Garrett
Garrett

Reputation: 35

Randomize Two Data Sets

I am trying to come up with a way to assign two people together from a larger dataset of about 6 people. I was toying around with the random() function in postgres but had no luck. I have access to postgres or oracle whichever may be easier to accomplish this. For example if I had 6 names I'd like to take those 6 names and assign them to one another using some sort of randomizing query:

  1. Billy
  2. Bob
  3. Joe
  4. Sam
  5. John
  6. Alex

The output would be something along the lines of:

Orignal Name | Match

  1. Billy | Alex
  2. Bob | Joe
  3. Joe | John
  4. Sam | Bob
  5. John | Billy
  6. Alex | Sam

Any help would be greatly appreciated!

Thank you.

Upvotes: 1

Views: 52

Answers (1)

JNevill
JNevill

Reputation: 50200

In postgres you could generate a row_number() on a random number and then join on that. This is nice and fast, but it could cause people to be buddied up with themselves:

SELECT t1.name, t2.name
FROM (SELECT row_number() OVER (ORDER BY random()) as id, name FROM table) t1
INNER JOIN (SELECT row_number() OVER (order by random()) as id, name FROM table) t2 
     ON t1.id = t2.id;

Here is a method using the cartesian product that results from joining the table to itself. This is not a nice solution if the data is huge as there is an intermediate result set that is (N * (N - 1)) rows, but noone will get matched up with themselves:

SELECT name1,
    name2
FROM (
    SELECT t1.NAME name1,
        t2.NAME name2,
        row_number() OVER (PARTITION BY t1.NAME ORDER BY random()) AS rn
    FROM yourtable t1,
        yourtable t2
    WHERE t1.NAME <> t2.NAME
    ) subquery
WHERE rn = 1;

Here is a hybrid of the two. Joining the table to itself on a range of randomly generated ids, also specifying that the names don't match. The intermediate result set will have 1-3 randomly chosen names from t2 for each name in t1. Then we just grab one at random. This has an intermediate result set which will ALWAYS be less than (N*3) records which isn't too bad.
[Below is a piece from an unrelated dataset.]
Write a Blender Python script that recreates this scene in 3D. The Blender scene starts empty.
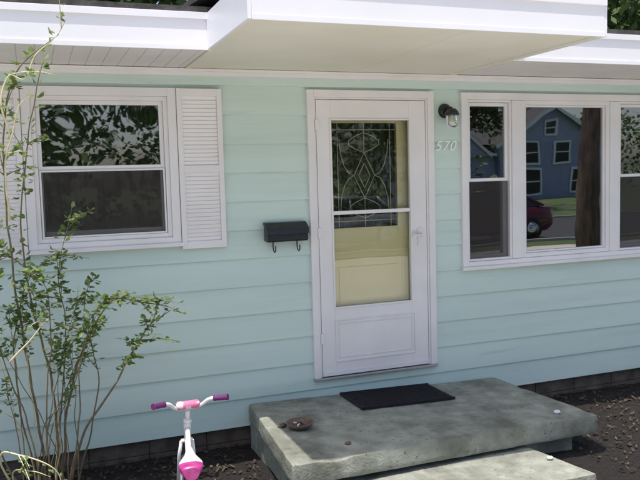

UPDATE: this will, however, match the same person up multiple times... Leaving it here in case it spawns so good idea for that INNER JOIN that prevents that from happening.

WITH randnames AS 
(
    SELECT row_number() OVER (ORDER BY random()) AS id,
        NAME
    FROM yourtable
)
SELECT name1, name2
FROM (
    SELECT t1.NAME name1,
        t2.NAME name2,
        ROW_NUMBER() OVER (PARTITION BY t1.NAME ORDER BY 1) AS rn
    FROM randnames t1
      INNER JOIN randnames t2
        ON t1.NAME <> t2.NAME
            AND t2.id BETWEEN t1.id - 1 AND t1.id + 1
    ) subquery
WHERE rn = 1;

I feel like there is probably some prettier way to do this, but the complete lack of answers on this question an hour after it was asked suggests that it's not an easy problem to solve in SQL.